If we cared for any meadows, it were merely

To drop down in them and sleep."

For the great wheels never stop; the little heads may burn, the little hearts may ache, till the children long to moan out:—

"O ye wheels—stop—be silent for to-day!"

Here were the children in their misery, life like, only too true and real; and then the poet pleads for them, pleads that they may be taught there is something in life as well as the great grinding wheels; pleads that the lives of the little factory children may be made happier and brighter.

And England heard the cry of the children. The following year fresh laws were made about the employment of children in factories; they were not to be allowed to work under the age of eight, and not then unless they were strong and healthy; they were not to work more than six hours and a half a day, and to attend school for three hours.

Three years after this poem was written Elizabeth Barrett married Robert Browning, the poet, and together they went off to Italy, where the softer air and mild climate brought back her health for a time.

"She is getting better every day," wrote her husband; "stronger, better wonderfully, and beyond all our hopes."

One of Mrs. Browning's happiest poems is the story of little Ellie and the swan's nest.

"Little Ellie sits alone," she begins, "'mid the beeches of a meadow." Then she goes on to tell us of her shining hair and face; how she has thrown aside her bonnet, and is dipping her feet into the shallow stream by which she sits. As she rocks herself to and fro she thinks about a swan's nest she has found among the reeds, with two precious eggs in it; then the vision of a knight, who is to be her lover, rises before her. He is to be a noble man, riding on a red roan steed shod with silver; he is to kneel at her feet, and she will tell him to rise and go, "put away all wrong," so that the world may love and fear him. Off he goes; three times he is to send a little foot page to Ellie for words of comfort; the first time she will send him a white rosebud, the second time a glove, and the third time leave to come and claim her love. Then she will show him and him only the swan's nest among the reeds. Little Ellie gets up, ties on her bonnet, puts on her shoes, and goes home round by the swan's nest, as she does every day, just to see if there are any more eggs; on she goes, "pushing through the elm-tree copse, winding up the stream, light-hearted." Then, when she reaches the place, she stops, stoops down, and what does she find? The wild swan had deserted her nest, a rat had gnawed the reeds, and "Ellie went home sad and slow." If she ever found the lover on the "red roan steed"—

"Sooth I know not: but I know

She could never show him—never

That swan's nest among the reeds!"

It was at Florence that Mrs. Browning's little son was born, "her little Florentine" as she loves to call him; she has drawn us many a picture of him with his blue eyes at amber curls, lit up to golden by the Italian sun.

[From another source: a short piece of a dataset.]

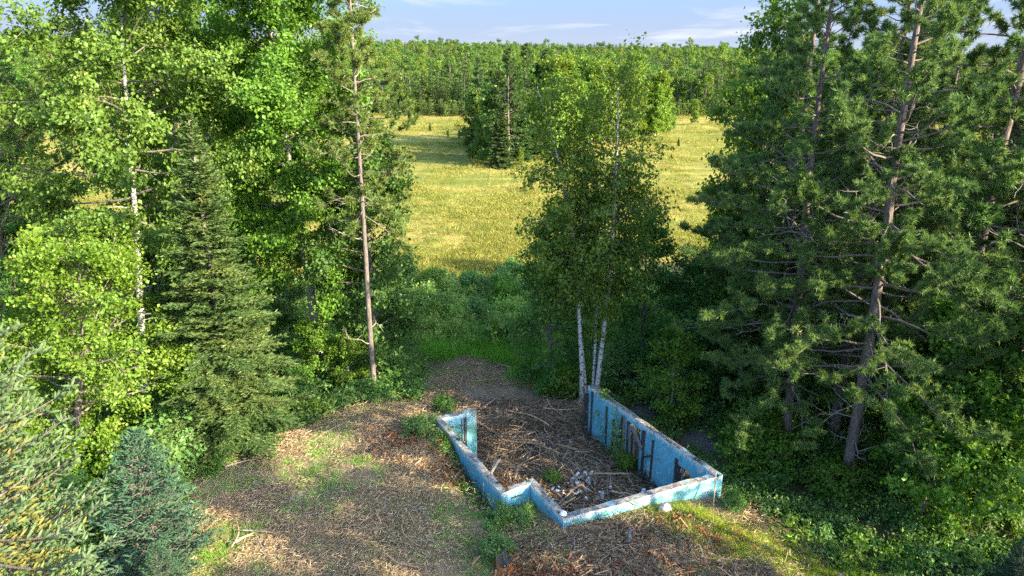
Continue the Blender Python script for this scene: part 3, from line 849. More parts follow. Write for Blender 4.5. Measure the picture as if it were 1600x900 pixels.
# ================================================================== FOUNDATION
rsF = np.random.RandomState(5)
found = thing('house_foundation', 'roofless blue painted concrete basement walls with open far side', 'foundation', (0, 0, 0))
def wall_mesh(o0, o1, i0, i1, z0, holes=(), mat='paint', rough=.03):
    """o0-o1 outer line, i0-i1 inner line; holes in (t0,t1,z0,z1) metres along the outer line"""
    L = float(np.hypot(*(o1 - o0)))
    xs = set(np.round(np.linspace(0, L, max(2, int(L / .22))), 3)); zs = set([z0, 0.6, 1.2, 1.8, H - .12, H])
    for h in holes: xs |= {h[0], h[1]}; zs |= {h[2], h[3]}
    xs, zs = sorted(xs), sorted(z for z in zs if z0 <= z <= H)
    solid = lambda i, j: 0 <= i < len(xs) - 1 and 0 <= j < len(zs) - 1 and not any(h[0] - 1e-6 <= xs[i] and xs[i + 1] <= h[1] + 1e-6 and h[2] - 1e-6 <= zs[j] and zs[j + 1] <= h[3] + 1e-6 for h in holes)
    ids, V, F, MI = {}, [], [], []
    def vid(i, j, s):
        k = (i, j, s)
        if k not in ids:
            f = xs[i] / L; f = min(max(f, .001), .999)
            p = (o0 + (o1 - o0) * f) if s == 0 else (i0 + (i1 - i0) * f)
            zz = zs[j]
            if j == len(zs) - 1: zz += float(fbm(p[0] * 2.1, p[1] * 2.1, 31)) * rough * 3 + rsF.normal() * rough * .25
            jit = rsF.normal(size=2) * .004
            ids[k] = len(V); V.append((p[0] + jit[0], p[1] + jit[1], zz))
        return ids[k]
    for i in range(len(xs) - 1):
        for j in range(len(zs) - 1):
            if not solid(i, j): continue
            a = lambda di, dj, s: vid(i + di, j + dj, s)
            F.append((a(0, 0, 0), a(1, 0, 0), a(1, 1, 0), a(0, 1, 0))); MI.append(0)
            F.append((a(1, 0, 1), a(0, 0, 1), a(0, 1, 1), a(1, 1, 1))); MI.append(0)
            if not solid(i, j + 1): F.append((a(0, 1, 0), a(1, 1, 0), a(1, 1, 1), a(0, 1, 1))); MI.append(1)
            if not solid(i, j - 1): F.append((a(1, 0, 0), a(0, 0, 0), a(0, 0, 1), a(1, 0, 1))); MI.append(1)
            if not solid(i - 1, j): F.append((a(0, 0, 1), a(0, 0, 0), a(0, 1, 0), a(0, 1, 1))); MI.append(0)
            if not solid(i + 1, j): F.append((a(1, 0, 0), a(1, 0, 1), a(1, 1, 1), a(1, 1, 0))); MI.append(0)
    g = Geo(); V = np.array(V); F = np.array(F); MI = np.array(MI)
    me = bpy.data.meshes.new('wall'); me.from_pydata(V.tolist(), [], F.tolist())
    me.polygons.foreach_set('material_index', MI.astype(np.int32))
    me.materials.append(M[mat]); me.materials.append(M['concrete']); me.update()
    return me
LFG = float(np.hypot(*(OUT[6] - OUT[5])))
door = (LFG - 3.94, LFG - 2.99, -.5, 2.08)
win = (LFG - 7.02, LFG - 6.12, .55, 1.78)
for k in range(6):
    me = wall_mesh(OUT[k], OUT[k + 1], INN[k], INN[k + 1], -.5, (door, win) if k == 5 else (), 'paint_m' if k in (0, 4) else 'paint')
    w = mobj('wall', me, parent=found)
    if k == 0: w['label'] = 'short return wall with mossy pale peeling paint'
    if k == 4: w['label'] = 'front wall with large white peeled patches'
def box_mesh(name, mat, sx, sy, sz, jit=.004, seed=0):
    rs = np.random.RandomState(seed); V = []
    for t in np.linspace(0, 1, 4):
        bx, by = rs.normal(size=2) * jit * 2
        for a, c in ((-1, -1), (1, -1), (1, 1), (-1, 1)): V.append((a * sx / 2 + bx + rs.normal() * jit, c * sy / 2 + by + rs.normal() * jit, sz * t + (rs.normal() * sz * .01 if t in (0, 1) else 0)))
    F = [(3, 2, 1, 0), (12, 13, 14, 15)]
    for k in range(3):
        for j in range(4): F.append((k * 4 + j, k * 4 + (j + 1) % 4, k * 4 + 4 + (j + 1) % 4, k * 4 + 4 + j))
    me = bpy.data.meshes.new(name); me.from_pydata(V, [], F); me.materials.append(M[mat]); me.update()
    return me
uFG = (OUT[5] - OUT[6]) / LFG; nFG = np.array([uFG[1], -uFG[0]])       # from G to F; nFG points into the cellar?
if np.dot(nFG, INN[5] - OUT[5]) < 0: nFG = -nFG
def on_wall(t, off): return OUT[6] + uFG * t + nFG * (WT + off)
angFG = math.atan2(uFG[1], uFG[0])
def board(name, t0, z0, t1, z1, wd=.09, dp=.05, mat='timber', off=.045, off1=None, seed=1, parent=found):
    a = np.array([*on_wall(t0, off), z0]); b_ = np.array([*on_wall(t1, off if off1 is None else off1), z1])
    d = b_ - a; L = float(np.linalg.norm(d))
    me = box_mesh(name, mat, wd, dp, L, .004, seed)
    o = mobj(name, me, a, parent=parent)
    z = Vector(d).normalized(); y = Vector((*nFG, 0)); x = y.cross(z).normalized(); y = z.cross(x)
    from mathutils import Matrix
    o.rotation_euler = Matrix((x, y, z)).transposed().to_euler()
    return o
for i, (t, z0, z1, wd, mt) in enumerate(((.10, .0, 2.05, .10, 'timber'), (.42, .05, 2.28, .08, 'timber'), (1.55, .25, 2.05, .07, 'timber'), (2.05, .2, 1.7, .06, 'timber'),
                                         (2.62, .2, 2.1, .10, 'timber'), (2.80, .1, 2.2, .10, 'timber_g'), (4.08, .0, 2.2, .10, 'timber'), (4.62, .25, 2.05, .07, 'timber'), (6.02, .2, 1.98, .13, 'timber'))):
    board('stud', t, z0, t, z1, wd, .05, mt, .04, seed=i)
board('door_jamb', 2.99, -.02, 2.97, 2.1, .16, .16, 'timber', -.08, seed=20); board('door_jamb', 3.92, -.02, 3.95, 2.1, .12, .16, 'timber', -.08, seed=21)
board('leaning_plank', 3.22, .05, 3.18, 2.0, .14, .04, 'timber_g', -.02, .05, seed=22); board('leaning_plank', 3.5, .0, 3.46, 1.9, .07, .04, 'timber_g', .02, seed=23)
board('brace', 3.35, 2.05, 3.98, 1.35, .22, .03, 'timber_g', .075, seed=24)
board('window_jamb', 6.16, .5, 6.16, 1.78, .09, .2, 'timber', -.11, seed=25); board('window_jamb', 6.34, .5, 6.34, 1.70, .14, .05, 'timber_g', -.06, seed=26)
board('window_sill', 6.1, .53, 7.0, .53, .05, .2, 'timber', -.11, seed=27); board('window_head', 6.1, 1.76, 7.04, 1.76, .05, .2, 'timber_g', -.11, seed=28)
board('broken_slat', 6.4, 1.15, 6.98, .62, .09, .03, 'timber_g', -.02, seed=29)
for i, (dt, wd) in enumerate(((.02, .16), (.20, .14), (.36, .12))):        # old planks standing on the open end of the long wall
    q = OUT[6] - uFG * .05 + nFG * (dt - .03)
    o = mobj('end_plank', box_mesh('end_plank', 'timber' if i else 'timber_g', wd, .05, 2.36 - .15 * i, .006, 40 + i), (q[0], q[1], -.02), (0.02, 0, angFG + PI / 2), parent=found)
q = OUT[2] * .48 + OUT[3] * .52; t_ = unit(OUT[3] - OUT[2]); nn = np.array([t_[1], -t_[0]])
o = mobj('dark_slot_bar', box_mesh('slot_bar', 'timber', .05, .03, .42, .002, 55), (*(q - t_ * .2 + nn * .012), 2.08), (0, PI / 2 - .05, math.atan2(t_[1], t_[0])), parent=found)  # solid dark bar, its colour stands in for the shade inside a slot
q = INN[0] * .36 + INN[1] * .64; q2 = INN[0] * .42 + INN[1] * .58
for qq, wd, mt in ((INN[0] * .66 + INN[1] * .34, .10, 'timber'), (INN[0] * .57 + INN[1] * .43, .05, 'timber_g')):
    ab = unit(OUT[0] - OUT[1]); nb_ = unit(INN[0] - OUT[0])
    mobj('stud', box_mesh('stud', mt, wd, .05, 2.1, .004, 60), (*(qq + nb_ * .03), .12), (0, 0, math.atan2(ab[1], ab[0])), parent=found)

# black pipe frame leaning on the wall
pf = thing('pipe_frame', 'bent black pipe frame leaning against the blue wall between door and window', 'pipe frame', (*on_wall(4.5, .25), 0.1))
def wp(t, off, z): return np.array([*(on_wall(t, off) - on_wall(4.5, .25)), z - .1])
for pts in ((wp(4.62, .1, 1.35), wp(4.18, .12, 1.05)), (wp(4.18, .12, 1.05), wp(4.40, .3, .05)), (wp(4.50, .2, .6), wp(5.15, .45, .05)), (wp(4.5, .2, .62), wp(4.42, .25, .1))):
    g = Geo(); tube(g, np.linspace(pts[0], pts[1], 4), .035, 6, cap=True); mobj('pipe', g.mesh('pipe', [M['metal']]), parent=pf)

# white plaster scraps on the cellar floor
rs = np.random.RandomState(77)
def chunk(seed, mat, sx=1, sy=1, sz=.5):
    r = np.random.RandomState(seed)
    import bmesh
    bm = bmesh.new(); bmesh.ops.create_icosphere(bm, subdivisions=2, radius=.5)
    for v in bm.verts:
        k = 1 + .35 * (float(vnoise(v.co.x * 2.3 + seed, v.co.y * 2.3 + v.co.z * 1.7, seed)) - .5) * 2
        v.co = Vector((v.co.x * sx * k, v.co.y * sy * k, v.co.z * sz * k + sz * .2))
    me = bpy.data.meshes.new('chunk'); bm.to_mesh(me); bm.free(); me.materials.append(M[mat]); return me
scr = [chunk(i, 'plaster', 1, .75, .35 + .1 * (i % 3)) for i in range(5)]
cen = [(2.75, 23.5, .32, 20), (2.95, 24.2, .26, 22), (1.9, 23.6, .3, 8), (5.4, 23.2, .22, 9), (3.4, 23.0, .3, 10), (2.4, 26.6, .4, 3)]
for cx0, cy0, s0, cnt in cen:
    for _ in range(cnt):
        x, y = cx0 + rs.normal() * s0, cy0 + rs.normal() * s0 * 1.2
        s = rs.uniform(.07, .22) * (1.35 if cx0 == 2.95 or cx0 == 5.4 else 1)
        o = mobj('plaster_scrap', scr[rs.randint(5)], (x, y, gz(x, y) + .05 + rs.uniform(0, .08)), (rs.normal() * .5, rs.normal() * .5, rs.uniform(0, 6)), s)
        tag(o, 'white plaster scrap lying in the debris on the cellar floor', 'plaster', 'white plaster scraps on the cellar floor')
o = mobj('stone', chunk(9, 'stone', 1, .9, .8), (5.15, 19.62, gz(5.15, 19.62) + .08), (0, 0, .4), .42); tag(o, 'round pale stone in the sunlit grass by the front wall', 'stone')
for nm, x, y, s, lb in (('stone', 1.62, 18.9, .3, 'white rubble lump on the front corner of the wall top'), ):
    o = mobj('rubble_lump', chunk(3, 'plaster', 1, .8, .4), (x + .05, y, H + .02), (0, 0, .5), s); tag(o, lb, 'rubble')

# ================================================================== TREES: near, one by one
def base_rel(pts):
    b0 = np.array(pts[0]); return [tuple(np.array(p) - b0) for p in pts], tuple(b0)
def px_path(y, pts, ztop=None):
    P = [at_y(a, c, y) for a, c in pts]
    x, yy = P[0][0], P[0][1]
    P[0] = np.array([x, yy, gz(x, yy) - .1])
    if ztop and P[-1][2] < ztop:
        d = (P[-1] - P[-2]) / np.linalg.norm(P[-1] - P[-2]); P.append(P[-1] + d * (ztop - P[-1][2]) / max(d[2], .3))
    return base_rel(P)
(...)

"My little son, my Florentine,

Sit down beside my knee,"

she begins in one poem, and then she tells him in verse a tale about Florence, and the war in Italy, and. when it was over the child had grown very grave: For Mrs. Browning loved Italy with all her heart, and she watched the great struggle for Italian unity, which was going on, very anxiously. From time to time she wrote patriotic poems to encourage the oppressed, and to express her delight at their victories.

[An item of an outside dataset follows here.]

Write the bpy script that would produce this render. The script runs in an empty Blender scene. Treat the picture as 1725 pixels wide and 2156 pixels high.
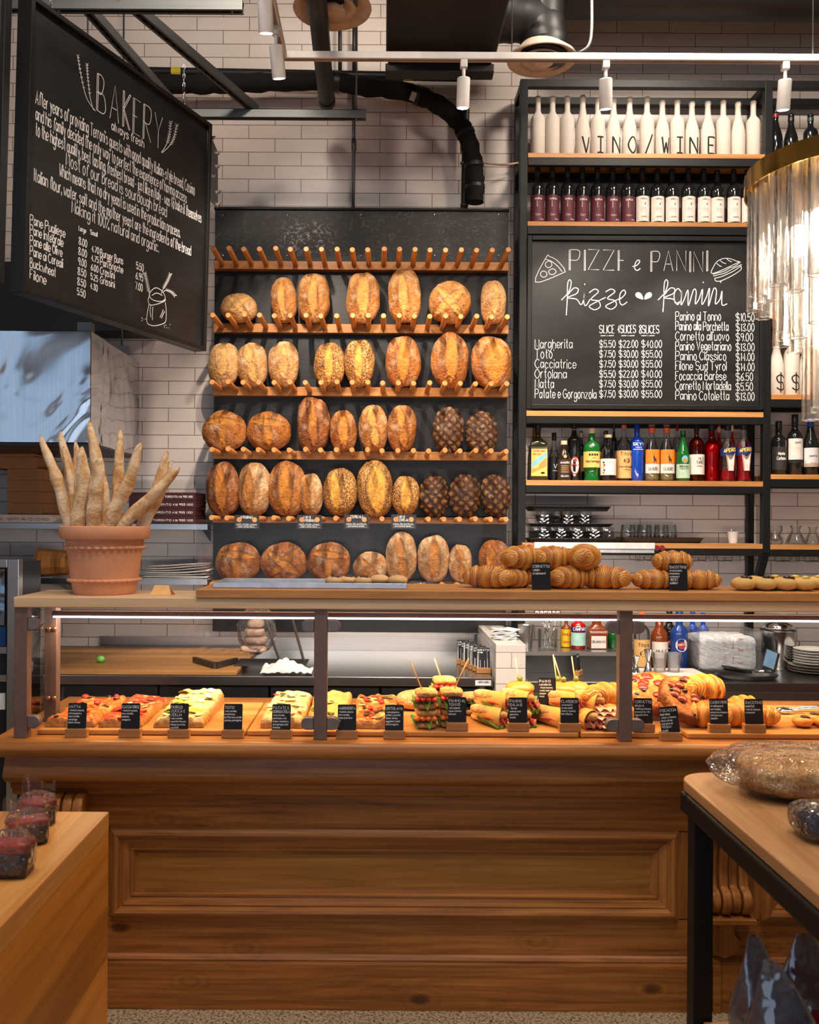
import bpy, math, random
from mathutils import Vector, Matrix, noise as mnoise
C = bpy.context.scene
COL = C.collection
PI = math.pi
R = math.radians
rnd = random.Random(11)

# ------------------------------------------------------------------ camera
H, F, VX, VY, ROLL = 1.6, 1914.0, 804.0, 1100.0, 0.006
cam_d = bpy.data.cameras.new('camera')
cam = bpy.data.objects.new('camera', cam_d)
COL.objects.link(cam)
cam_d.sensor_fit = 'HORIZONTAL'
cam_d.sensor_width = 36.0
cam_d.lens = F / 1725.0 * 36.0
cam_d.shift_x = (862.5 - VX) / 1725.0
cam_d.shift_y = (VY - 1078.0) / 1725.0
cam.matrix_world = Matrix.Translation((0, 0, H)) @ Matrix.Rotation(PI / 2, 4, 'X') @ Matrix.Rotation(ROLL, 4, 'Z')
cam_d.clip_start = 0.05
cam_d.dof.use_dof = True
cam_d.dof.focus_distance = 4.0
cam_d.dof.aperture_fstop = 6.3
C.camera = cam

def at(px, py, Y):
    """the point at depth Y that the photograph shows at pixel (px, py)"""
    u, v = px - VX, VY - py
    return Vector(((u - v * ROLL) * Y / F, Y, H + (v + u * ROLL) * Y / F))
def ax(px, Y): return (px - VX) * Y / F
def az(py, Y): return H + (VY - py) * Y / F
def ray_plane(px, py, p0, n):
    d = at(px, py, 1.0) - Vector((0, 0, H))
    o = Vector((0, 0, H))
    return o + d * ((p0 - o).dot(n) / d.dot(n))

# ------------------------------------------------------------------ world, light, exposure
C.view_settings.view_transform = 'Standard'
C.view_settings.look = 'None'
C.view_settings.gamma = 1.0
C.view_settings.use_curve_mapping = False
C.view_settings.exposure = 0.0
cy = C.cycles
cy.use_denoising = True
cy.adaptive_threshold = 0.015
cy.max_bounces = 8
cy.diffuse_bounces = 3
cy.glossy_bounces = 3
cy.transmission_bounces = 6
cy.transparent_max_bounces = 24
cy.sample_clamp_indirect = 6.0
cy.caustics_reflective = False
cy.caustics_refractive = False
wd = bpy.data.worlds.new('world')
C.world = wd
wd.use_nodes = True
bg = wd.node_tree.nodes['Background']
bg.inputs[0].default_value = (0.75, 0.80, 1.0, 1)
bg.inputs[1].default_value = 0.10

def lamp(name, kind, loc, energy, color, target=None, **kw):
    l = bpy.data.lights.new(name, kind)
    l.energy = energy
    l.color = color
    for k, v in kw.items(): setattr(l, k, v)
    o = bpy.data.objects.new(name, l)
    COL.objects.link(o)
    o.location = loc
    if target is not None:
        d = Vector(target) - Vector(loc)
        o.rotation_euler = d.to_track_quat('-Z', 'Y').to_euler()
    return o
WARM = (1.0, 0.85, 0.71)
WALLY = 5.3
# daylight through the shop front behind the camera
lamp('shopfront_daylight', 'AREA', (-1.2, -3.6, 1.9), 48, (0.62, 0.78, 1.0), (-1.2, 3, 1.5), shape='RECTANGLE', size=4.5, size_y=2.6)
# and through the window in the side wall
lamp('side_window_daylight', 'AREA', (-3.15, 0.9, 2.7), 14, (0.36, 0.64, 1.0), (0, 0.9, 2.6), shape='RECTANGLE', size=3.0, size_y=2.0)
# unseen fill lamps, added to brighten the kitchen bench and the bar
for lx_ in (0.4, 1.7):
    lamp('bench_fill_lamp', 'AREA', (lx_, 3.75, 4.6), 46, (1.0, 0.87, 0.74), (lx_ - 0.2, 4.7, 0.8), shape='DISK', size=0.4)
# ceiling lamps over the customers' side of the shop
for lx_, ly_, e_ in ((-0.9, 1.5, 36), (1.0, 1.6, 36), (0.2, 0.1, 28)):
    lamp('shop_ceiling_lamp', 'AREA', (lx_, ly_, 4.4), e_, WARM, (lx_, ly_ + 0.6, 0), shape='DISK', size=0.5)
for lx_, e_ in ((-0.5, 22), (2.0, 27)):  # unseen fill lamps, put in to lift the upper tiled wall
    lamp('wall_fill_lamp', 'AREA', (lx_, 2.3, 4.6), e_, (1.0, 0.84, 0.70), (lx_, WALLY, 3.0), shape='DISK', size=0.35)

# ------------------------------------------------------------------ materials
MATS = {}
class NT:
    def __init__(s, name):
        m = bpy.data.materials.new(name)
        m.use_nodes = True
        s.m, s.t = m, m.node_tree
        s.n = s.t.nodes
        s.b = s.n['Principled BSDF']
        s.out = s.n['Material Output']
    def node(s, typ, **kw):
        n = s.n.new('ShaderNode' + typ)
        for k, v in kw.items():
            if isinstance(k, str) and hasattr(n, k): setattr(n, k, v)
        return n
    def link(s, a, b): s.t.links.new(a, b)
    def tc(s, which='Object', scale=(1, 1, 1), loc=(0, 0, 0), rot=(0, 0, 0)):
        t = s.node('TexCoord'); mp = s.node('Mapping')
        mp.inputs['Scale'].default_value = scale
        mp.inputs['Location'].default_value = loc
        mp.inputs['Rotation'].default_value = rot
        s.link(t.outputs[which], mp.inputs[0])
        return mp.outputs[0]
    def noise(s, vec, scale, detail=4, rough=0.55, dist=0.0):
        n = s.node('TexNoise')
        n.inputs['Scale'].default_value = scale
        n.inputs['Detail'].default_value = detail
        n.inputs['Roughness'].default_value = rough
        n.inputs['Distortion'].default_value = dist
        if vec is not None: s.link(vec, n.inputs['Vector'])
        return n.outputs['Fac']
    def ramp(s, fac, stops):
        r = s.node('ValToRGB')
        e = r.color_ramp.elements
        while len(e) < len(stops): e.new(0.5)
        for i, (p, c) in enumerate(stops):
            e[i].position = p
            e[i].color = (*c, 1) if len(c) == 3 else c
        s.link(fac, r.inputs[0])
        return r.outputs[0]
    def mix(s, fac, a, b, mode='MIX'):
        x = s.node('Mix'); x.data_type = 'RGBA'; x.blend_type = mode
        for i, v in ((0, fac), (6, a), (7, b)):
            if isinstance(v, (int, float)): x.inputs[i].default_value = v
            elif isinstance(v, tuple): x.inputs[i].default_value = (*v, 1) if len(v) == 3 else v
            else: s.link(v, x.inputs[i])
        return x.outputs[2]
    def math(s, op, a, b=0.0):
        x = s.node('Math', operation=op)
        for i, v in ((0, a), (1, b)):
            if isinstance(v, (int, float)): x.inputs[i].default_value = v
            else: s.link(v, x.inputs[i])
        return x.outputs[0]
    def attr(s, name):
        a = s.node('Attribute'); a.attribute_name = name
        return a.outputs['Fac']
    def bump(s, h, strength=0.3, dist=0.01):
        b = s.node('Bump')
        b.inputs['Strength'].default_value = strength
        b.inputs['Distance'].default_value = dist
        s.link(h, b.inputs['Height'])
        s.link(b.outputs[0], s.b.inputs['Normal'])
    def base(s, c):
        if isinstance(c, tuple): s.b.inputs['Base Color'].default_value = (*c, 1)
        else: s.link(c, s.b.inputs['Base Color'])
    def set(s, rough=None, metal=None, spec=None, **kw):
        if rough is not None: s.b.inputs['Roughness'].default_value = rough
        if metal is not None: s.b.inputs['Metallic'].default_value = metal
        if spec is not None: s.b.inputs['Specular IOR Level'].default_value = spec
        for k, v in kw.items(): s.b.inputs[k.replace('_', ' ')].default_value = v

def srgb(r, g, b):
    f = lambda c: ((c / 255 + 0.055) / 1.055) ** 2.4 if c > 10 else c / 255 / 12.92
    return (f(r), f(g), f(b))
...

At the same time England was not forgotten.

"I am listening here in Rome," she wrote, when pleading for the ragged schools of London. Still, though under the clear Italian skies, she can see the ragged, bare-footed, hungry-eyed children begging in the London streets. It is a disgrace to England, she cries; she knows they cannot all be fed and clothed, but—

"Put a thought beneath the rags

To ennoble the heart's struggle,"

so that by gentle words the children may learn "just the uses of their sorrow." And again Mrs. Browning's appeal was not in vain.

One of her last poems was a very sad one, called "Little Mattie."

Mrs. Browning had, even in Italy, suffered very much from bad health, and in 1861 she died. She was buried beside a grassy wall in the English burial ground just outside Florence, the city she loved so well, in Italy, "my Italy" as she has called it, the land where Keats and Shelley lie.